--- START Data block ---

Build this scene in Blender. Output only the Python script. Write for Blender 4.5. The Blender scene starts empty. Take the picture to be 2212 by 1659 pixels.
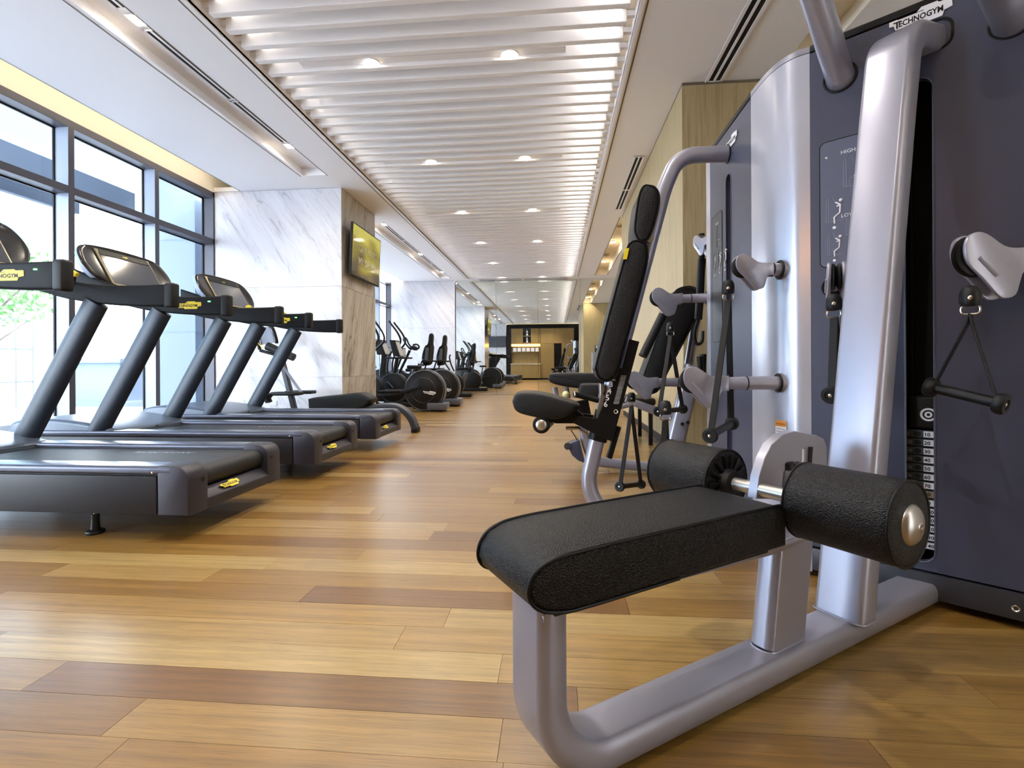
import bpy, bmesh, math, random
from mathutils import Vector, Matrix
random.seed(7)
C = bpy.context.scene.collection
S = bpy.context.scene
PI = math.pi

# ------------------------------------------------------------------ camera
cam_d = bpy.data.cameras.new('camera'); cam = bpy.data.objects.new('camera', cam_d); C.objects.link(cam)
cam_d.sensor_width = 36.0; cam_d.lens = 1070.0/2212*36.0
cam_d.shift_y = -(829.5-790.0)/2212.0; cam_d.clip_start = .05; cam_d.clip_end = 300
YAW = math.atan(94/1070.0)
cam.location = (0, 0, .85)
cam.rotation_euler = (Matrix.Rotation(YAW,4,'Z') @ Matrix.Rotation(PI/2,4,'X') @ Matrix.Rotation(-.0052,4,'Z')).to_euler()
S.camera = cam
# ------------------------------------------------------------------ world, light, exposure
S.view_settings.view_transform = 'Standard'; S.view_settings.look = 'None'
S.view_settings.gamma = 1.0; S.view_settings.use_curve_mapping = False
S.view_settings.exposure = 2.5
wd = bpy.data.worlds.new('sky'); S.world = wd; wd.use_nodes = True
nt = wd.node_tree; nt.nodes.clear()
wo = nt.nodes.new('ShaderNodeOutputWorld'); bg = nt.nodes.new('ShaderNodeBackground')
bg.inputs[0].default_value = (.86,.93,1,1); bg.inputs[1].default_value = 3.1
nt.links.new(bg.outputs[0], wo.inputs[0])
def lamp(name, kind, loc, power, color=(1,1,1), rot=(0,0,0), **kw):
    l = bpy.data.lights.new(name, kind); l.energy = power; l.color = color
    for k,v in kw.items(): setattr(l,k,v)
    o = bpy.data.objects.new(name, l); o.location = loc; o.rotation_euler = rot; C.objects.link(o); return o
sun = lamp('sun','SUN',(0,0,10),1.0,(1,.96,.9),(math.radians(42),0,math.radians(80)),angle=math.radians(2))
H = 3.37
# ------------------------------------------------------------------ helpers
def srgb(h):
    if isinstance(h,str):
        h = [int(h[i:i+2],16)/255 for i in (0,2,4)]
    return tuple((c/12.92 if c<=.04045 else ((c+.055)/1.055)**2.4) for c in h)+(1,)
MATS = {}
def mat(name, col, rough=.5, metal=0., bump=None, coat=0., emit=None, estr=1., spec=.5, var=None):
    m = bpy.data.materials.new(name); m.use_nodes = True; n = m.node_tree.nodes; l = m.node_tree.links
    b = n['Principled BSDF']; b.inputs['Base Color'].default_value = srgb(col); b.inputs['Roughness'].default_value = rough
    b.inputs['Metallic'].default_value = metal; b.inputs['Coat Weight'].default_value = coat; b.inputs['Coat Roughness'].default_value=.15
    b.inputs['Specular IOR Level'].default_value = spec
    if emit: b.inputs['Emission Color'].default_value = srgb(emit); b.inputs['Emission Strength'].default_value = estr
    tc = n.new('ShaderNodeTexCoord')
    if bump:                                       # (kind, scale, strength, distance)
        t = n.new('ShaderNodeTexVoronoi' if bump[0]=='v' else 'ShaderNodeTexNoise')
        t.inputs['Scale'].default_value = bump[1]
        l.new(tc.outputs['Object'], t.inputs['Vector'])
        bp = n.new('ShaderNodeBump'); bp.inputs['Strength'].default_value = bump[2]; bp.inputs['Distance'].default_value = bump[3]
        l.new(t.outputs[0], bp.inputs['Height']); l.new(bp.outputs[0], b.inputs['Normal'])
    if var:                                        # slight mottling (scale, amount)
        t = n.new('ShaderNodeTexNoise'); t.inputs['Scale'].default_value = var[0]; t.inputs['Detail'].default_value = 5
        l.new(tc.outputs['Object'], t.inputs['Vector'])
        mr = n.new('ShaderNodeMapRange'); mr.inputs['To Min'].default_value = 1-var[1]; mr.inputs['To Max'].default_value = 1+var[1]
        l.new(t.outputs[0], mr.inputs[0])
        hs = n.new('ShaderNodeHueSaturation'); hs.inputs['Color'].default_value = srgb(col)
        l.new(mr.outputs[0], hs.inputs['Value']); l.new(hs.outputs[0], b.inputs['Base Color'])
    MATS[name] = m; return m
def nodes_mat(name):
    m = bpy.data.materials.new(name); m.use_nodes = True; MATS[name] = m
    return m, m.node_tree.nodes, m.node_tree.links, m.node_tree.nodes['Principled BSDF']
def ramp(n, stops):
    r = n.new('ShaderNodeValToRGB'); e = r.color_ramp.elements
    while len(e) < len(stops): e.new(.5)
    for i,(p,c) in enumerate(stops): e[i].position = p; e[i].color = srgb(c)
    return r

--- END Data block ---

#### [Task instructions]
Go through the listing above and write it all out exactly, leaving out any picture.

#### [Result]
Build this scene in Blender. Output only the Python script. Write for Blender 4.5. The Blender scene starts empty. Take the picture to be 2212 by 1659 pixels.
import bpy, bmesh, math, random
from mathutils import Vector, Matrix
random.seed(7)
C = bpy.context.scene.collection
S = bpy.context.scene
PI = math.pi

# ------------------------------------------------------------------ camera
cam_d = bpy.data.cameras.new('camera'); cam = bpy.data.objects.new('camera', cam_d); C.objects.link(cam)
cam_d.sensor_width = 36.0; cam_d.lens = 1070.0/2212*36.0
cam_d.shift_y = -(829.5-790.0)/2212.0; cam_d.clip_start = .05; cam_d.clip_end = 300
YAW = math.atan(94/1070.0)
cam.location = (0, 0, .85)
cam.rotation_euler = (Matrix.Rotation(YAW,4,'Z') @ Matrix.Rotation(PI/2,4,'X') @ Matrix.Rotation(-.0052,4,'Z')).to_euler()
S.camera = cam
# ------------------------------------------------------------------ world, light, exposure
S.view_settings.view_transform = 'Standard'; S.view_settings.look = 'None'
S.view_settings.gamma = 1.0; S.view_settings.use_curve_mapping = False
S.view_settings.exposure = 2.5
wd = bpy.data.worlds.new('sky'); S.world = wd; wd.use_nodes = True
nt = wd.node_tree; nt.nodes.clear()
wo = nt.nodes.new('ShaderNodeOutputWorld'); bg = nt.nodes.new('ShaderNodeBackground')
bg.inputs[0].default_value = (.86,.93,1,1); bg.inputs[1].default_value = 3.1
nt.links.new(bg.outputs[0], wo.inputs[0])
def lamp(name, kind, loc, power, color=(1,1,1), rot=(0,0,0), **kw):
    l = bpy.data.lights.new(name, kind); l.energy = power; l.color = color
    for k,v in kw.items(): setattr(l,k,v)
    o = bpy.data.objects.new(name, l); o.location = loc; o.rotation_euler = rot; C.objects.link(o); return o
sun = lamp('sun','SUN',(0,0,10),1.0,(1,.96,.9),(math.radians(42),0,math.radians(80)),angle=math.radians(2))
H = 3.37
# ------------------------------------------------------------------ helpers
def srgb(h):
    if isinstance(h,str):
        h = [int(h[i:i+2],16)/255 for i in (0,2,4)]
    return tuple((c/12.92 if c<=.04045 else ((c+.055)/1.055)**2.4) for c in h)+(1,)
MATS = {}
def mat(name, col, rough=.5, metal=0., bump=None, coat=0., emit=None, estr=1., spec=.5, var=None):
    m = bpy.data.materials.new(name); m.use_nodes = True; n = m.node_tree.nodes; l = m.node_tree.links
    b = n['Principled BSDF']; b.inputs['Base Color'].default_value = srgb(col); b.inputs['Roughness'].default_value = rough
    b.inputs['Metallic'].default_value = metal; b.inputs['Coat Weight'].default_value = coat; b.inputs['Coat Roughness'].default_value=.15
    b.inputs['Specular IOR Level'].default_value = spec
    if emit: b.inputs['Emission Color'].default_value = srgb(emit); b.inputs['Emission Strength'].default_value = estr
    tc = n.new('ShaderNodeTexCoord')
    if bump:                                       # (kind, scale, strength, distance)
        t = n.new('ShaderNodeTexVoronoi' if bump[0]=='v' else 'ShaderNodeTexNoise')
        t.inputs['Scale'].default_value = bump[1]
        l.new(tc.outputs['Object'], t.inputs['Vector'])
        bp = n.new('ShaderNodeBump'); bp.inputs['Strength'].default_value = bump[2]; bp.inputs['Distance'].default_value = bump[3]
        l.new(t.outputs[0], bp.inputs['Height']); l.new(bp.outputs[0], b.inputs['Normal'])
    if var:                                        # slight mottling (scale, amount)
        t = n.new('ShaderNodeTexNoise'); t.inputs['Scale'].default_value = var[0]; t.inputs['Detail'].default_value = 5
        l.new(tc.outputs['Object'], t.inputs['Vector'])
        mr = n.new('ShaderNodeMapRange'); mr.inputs['To Min'].default_value = 1-var[1]; mr.inputs['To Max'].default_value = 1+var[1]
        l.new(t.outputs[0], mr.inputs[0])
        hs = n.new('ShaderNodeHueSaturation'); hs.inputs['Color'].default_value = srgb(col)
        l.new(mr.outputs[0], hs.inputs['Value']); l.new(hs.outputs[0], b.inputs['Base Color'])
    MATS[name] = m; return m
def nodes_mat(name):
    m = bpy.data.materials.new(name); m.use_nodes = True; MATS[name] = m
    return m, m.node_tree.nodes, m.node_tree.links, m.node_tree.nodes['Principled BSDF']
def ramp(n, stops):
    r = n.new('ShaderNodeValToRGB'); e = r.color_ramp.elements
    while len(e) < len(stops): e.new(.5)
    for i,(p,c) in enumerate(stops): e[i].position = p; e[i].color = srgb(c)
    return r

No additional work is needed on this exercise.